Cuba Gooding Jr. (left) is another big acting talent wasted in this stiffly patriotic tribute to US war dead.photo: Courtesy Saturn Entertainment
Pearl Harbor
Running time: 183 minutes
Starring: Ben Affleck, Josh Hartnett, Kate Beckinsale
Playing in Bratislava at: Istropolis cinema
Rating: 4 out of 10
Pearl Harbor is a tacky succession of love scenes interlarded with the glossiest war footage hundreds of millions of dollars can produce. I wanted to hate this movie for its cornball lines and plot and computer-generated effects, and was irritated with myself when I felt it tingling my spine and getting me in the gut. The action is not realistic and the emotion is not convincing, but the allure of train station partings and dogfights over the ocean, and the power of an attack that saw 3,000 die, many drowned in sunken battleships, was enough, at times, to entertain.

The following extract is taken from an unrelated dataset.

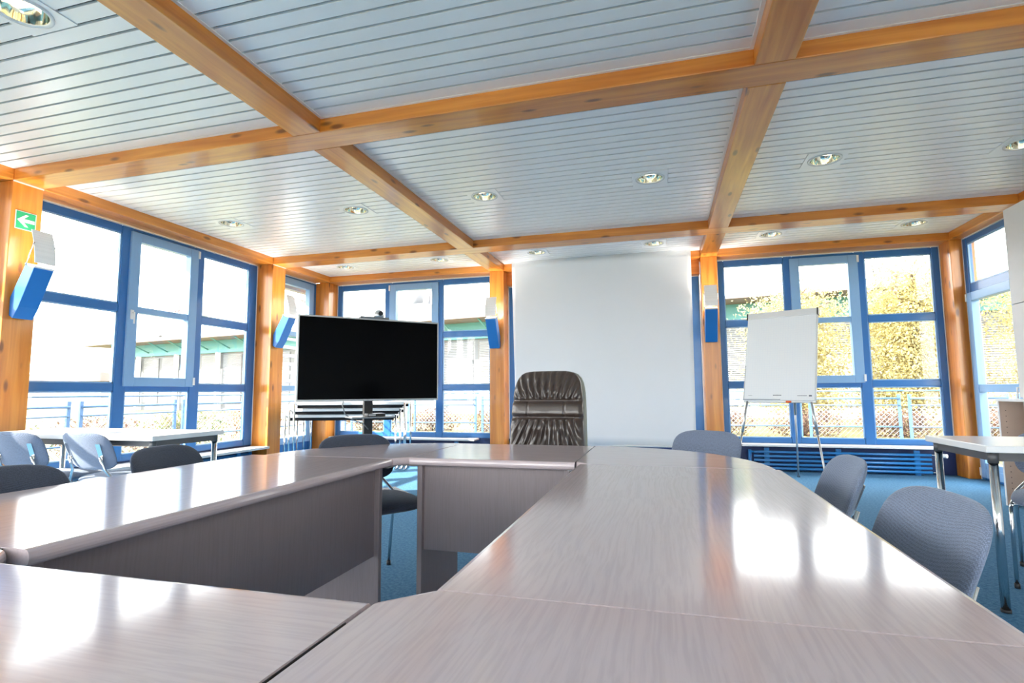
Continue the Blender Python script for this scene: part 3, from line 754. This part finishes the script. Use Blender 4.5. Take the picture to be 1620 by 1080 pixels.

The film opens with two boys with the apple-pie-and-baseball names Rafe McCawley and Danny Walker tinkering with a crop-duster. When Danny's dad catches them and slaps Danny, Rafe shouts at him that he is a dirty German. The man swallows hard and gazes out over the amber waves of grain. "I fought the Germans in World War I," he says. "I saw things I hope you boys never see."
Alas, dad's grave words go unheeded, and the boys become hot-shot pilots with the U.S. on the verge of World War II. Rafe (Ben Affleck) is so cocky he volunteers to join a squadron of foreigners fighting in the Battle of Britain. Danny (Josh Hartnett) is heartbroken, as is Evelyn (Kate Beckinsale), a nurse who met Rafe a month before in a bit of slapstick romance involving her giving him a shot in his naked rump and his fainting.
Rafe writes that "England is cold... but I stay warm thinking of you." Evelyn responds from Pearl Harbor, Hawaii, "Every day I try to draw the last heat from the sunset and send it to you." But Rafe goes down in the Atlantic, and by the time he makes it back to Hawaii to tell Evelyn he is alive, she and Danny have already exchanged their own romance-novel lines. Now Evelyn loves Danny, and Rafe hates Danny.
The surprise Japanese attack on Pearl Harbor looms. The Japanese and American military brass seem to know we are listening, and want to ensure the script's foreshadowing hits its mark. Japanese officer to higher-up: "We have completed our training for the super secret Japanese attack on Pearl Harbor." American strategist to general: "I have a crazy hunch the Japanese are planning a super secret attack on Pearl Harbor." General: "Pearl Harbor! Why that would devastate our pacific forces!"
Alas, the Japanese do attack Pearl Harbor, and in so doing launch the film's 40-minute centrepiece. But unlike recent films that attained a horrifying accuracy in depicting war (Saving Private Ryan, Thin Red Line), the action here is more like a video game - the sparks and pings of stray bullets are a bit too sharp and the thunder and fire of the bombs too crisp and bright. Yet shots of falling bombs - from fighter hatch to ship hull - are exhilarating. And scenes of nurses performing triage on the dying, shots of men drowning - and knowing well in advance they will drown - are invariably moving.
Beckinsdale plays the role of nurse and lover with guts and glamour despite lines such as, "Oh Rafe, I'm gonna give my whole heart to Danny, but I'll never look at a sunset without thinking of you." Affleck's shoulders and spiky hair make for a good soldier-boy look, and Hartnett's farm-boy gape hits the right guilty note in the love triangle scenes.
Heroes following the attack on Pearl Harbor, and with the U.S. and Japan now officially at war, Danny and Rafe are selected for a daredevil attack on Tokyo. Evelyn, secretly pregnant with Danny's child, waits nervously in Hawaii. Will her boys make it back alive? Will they both perish? Or will only one die, and if so, which one?
While the answers didn't matter much to me, I still stuck around to hear them. Pearl Harbor is a sleek, empty film, but if you're a complete sucker for war movies, it has its moments.